EXERCISE GOAL: Reproduce the listing below word for word, with no pictures.

DATASET EXTRACT:

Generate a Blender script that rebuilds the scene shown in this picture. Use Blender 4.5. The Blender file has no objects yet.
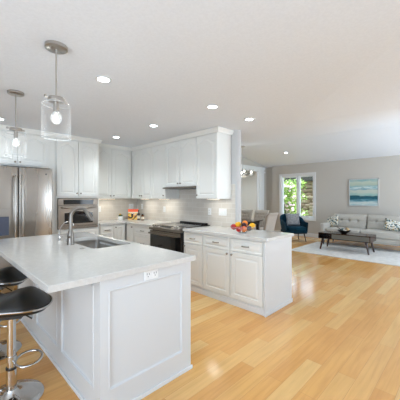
import bpy, bmesh, math, random
from math import sin, cos, pi, radians, sqrt
from mathutils import Vector, Matrix
random.seed(7)
C = bpy.context.scene.collection
S = bpy.context.scene

# ------------------------------------------------------------------ camera
cam = bpy.data.objects.new('camera', bpy.data.cameras.new('camera'))
C.objects.link(cam)
cam.data.sensor_width = 36; cam.data.sensor_fit = 'HORIZONTAL'
cam.data.lens = 36 * 272 / 400
cam.data.shift_y = -2.0 / 400
cam.location = (0, 0, 1.38)
cam.rotation_euler = (radians(90), 0, radians(-45))
cam.data.clip_start = 0.02
S.camera = cam

# ------------------------------------------------------------------ world, lights, exposure
w = bpy.data.worlds.new('world'); S.world = w; w.use_nodes = True
w.node_tree.nodes['Background'].inputs[0].default_value = (0.86, 0.93, 1.0, 1)
w.node_tree.nodes['Background'].inputs[1].default_value = 3.0

def area(name, loc, target, sx, sy, power, col=(1, 1, 1), spec=1.0):
    l = bpy.data.lights.new(name, 'AREA'); l.shape = 'RECTANGLE'; l.size = sx; l.size_y = sy
    l.energy = power; l.color = col; l.specular_factor = spec
    o = bpy.data.objects.new(name, l); C.objects.link(o); o.location = loc
    o.rotation_euler = (Vector(target) - Vector(loc)).to_track_quat('-Z', 'Y').to_euler()
    return o
area('uplight_fill_kitchen', (-1.6, -1.4, 0.5), (-1.4, -1.2, 2.7), 3.4, 3.4, 120, (0.74, 0.87, 1.0))  # added uplight panel, out of view, to whiten the kitchen ceiling
area('uplight_fill_living', (7.6, -2.6, 0.4), (7.8, -2.0, 2.9), 3.4, 2.6, 200, (0.86, 0.93, 1.0))  # unseen uplight added to lift the far wall and sloped ceiling
area('fill_panel_left', (-3.5, 0.4, 1.4), (2.5, 1.0, 1.3), 5.0, 2.0, 112, (0.98, 0.98, 0.99))  # added soft fill by the solid left wall, no window there
area('fill_panel_side', (7.2, -4.1, 1.4), (8.4, 2.0, 1.3), 4.0, 2.2, 105, (1.0, 0.99, 0.98))  # fill panel added before the windowless back wall for the living side
area('hall_fill', (8.6, 7.3, 2.68), (8.6, 7.3, 0), 1.2, 1.2, 60, (0.92, 0.96, 1.0))  # area lamp added out of sight to brighten the room beyond the opening
sl = bpy.data.lights.new('sun', 'SUN'); sl.energy = 7.0; sl.angle = radians(2); sl.color = (1, 0.96, 0.88)
so = bpy.data.objects.new('sun', sl); C.objects.link(so)
so.rotation_euler = Vector((0.2, 0.7, -0.75)).to_track_quat('-Z', 'Y').to_euler()

S.view_settings.view_transform = 'Standard'
S.view_settings.look = 'None'
S.view_settings.gamma = 1
S.view_settings.use_curve_mapping = False
S.view_settings.exposure = 0.24
S.view_settings.use_white_balance = True
S.view_settings.white_balance_temperature = 5500
S.view_settings.white_balance_tint = 4

# ------------------------------------------------------------------ materials
def srgb(r, g, b):
    f = lambda v: (v / 255 / 12.92) if v / 255 <= 0.04045 else ((v / 255 + 0.055) / 1.055) ** 2.4
    return (f(r), f(g), f(b), 1)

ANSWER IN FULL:
Generate a Blender script that rebuilds the scene shown in this picture. Use Blender 4.5. The Blender file has no objects yet.
import bpy, bmesh, math, random
from math import sin, cos, pi, radians, sqrt
from mathutils import Vector, Matrix
random.seed(7)
C = bpy.context.scene.collection
S = bpy.context.scene

# ------------------------------------------------------------------ camera
cam = bpy.data.objects.new('camera', bpy.data.cameras.new('camera'))
C.objects.link(cam)
cam.data.sensor_width = 36; cam.data.sensor_fit = 'HORIZONTAL'
cam.data.lens = 36 * 272 / 400
cam.data.shift_y = -2.0 / 400
cam.location = (0, 0, 1.38)
cam.rotation_euler = (radians(90), 0, radians(-45))
cam.data.clip_start = 0.02
S.camera = cam

# ------------------------------------------------------------------ world, lights, exposure
w = bpy.data.worlds.new('world'); S.world = w; w.use_nodes = True
w.node_tree.nodes['Background'].inputs[0].default_value = (0.86, 0.93, 1.0, 1)
w.node_tree.nodes['Background'].inputs[1].default_value = 3.0

def area(name, loc, target, sx, sy, power, col=(1, 1, 1), spec=1.0):
    l = bpy.data.lights.new(name, 'AREA'); l.shape = 'RECTANGLE'; l.size = sx; l.size_y = sy
    l.energy = power; l.color = col; l.specular_factor = spec
    o = bpy.data.objects.new(name, l); C.objects.link(o); o.location = loc
    o.rotation_euler = (Vector(target) - Vector(loc)).to_track_quat('-Z', 'Y').to_euler()
    return o
area('uplight_fill_kitchen', (-1.6, -1.4, 0.5), (-1.4, -1.2, 2.7), 3.4, 3.4, 120, (0.74, 0.87, 1.0))  # added uplight panel, out of view, to whiten the kitchen ceiling
area('uplight_fill_living', (7.6, -2.6, 0.4), (7.8, -2.0, 2.9), 3.4, 2.6, 200, (0.86, 0.93, 1.0))  # unseen uplight added to lift the far wall and sloped ceiling
area('fill_panel_left', (-3.5, 0.4, 1.4), (2.5, 1.0, 1.3), 5.0, 2.0, 112, (0.98, 0.98, 0.99))  # added soft fill by the solid left wall, no window there
area('fill_panel_side', (7.2, -4.1, 1.4), (8.4, 2.0, 1.3), 4.0, 2.2, 105, (1.0, 0.99, 0.98))  # fill panel added before the windowless back wall for the living side
area('hall_fill', (8.6, 7.3, 2.68), (8.6, 7.3, 0), 1.2, 1.2, 60, (0.92, 0.96, 1.0))  # area lamp added out of sight to brighten the room beyond the opening
sl = bpy.data.lights.new('sun', 'SUN'); sl.energy = 7.0; sl.angle = radians(2); sl.color = (1, 0.96, 0.88)
so = bpy.data.objects.new('sun', sl); C.objects.link(so)
so.rotation_euler = Vector((0.2, 0.7, -0.75)).to_track_quat('-Z', 'Y').to_euler()

S.view_settings.view_transform = 'Standard'
S.view_settings.look = 'None'
S.view_settings.gamma = 1
S.view_settings.use_curve_mapping = False
S.view_settings.exposure = 0.24
S.view_settings.use_white_balance = True
S.view_settings.white_balance_temperature = 5500
S.view_settings.white_balance_tint = 4

# ------------------------------------------------------------------ materials
def srgb(r, g, b):
    f = lambda v: (v / 255 / 12.92) if v / 255 <= 0.04045 else ((v / 255 + 0.055) / 1.055) ** 2.4
    return (f(r), f(g), f(b), 1)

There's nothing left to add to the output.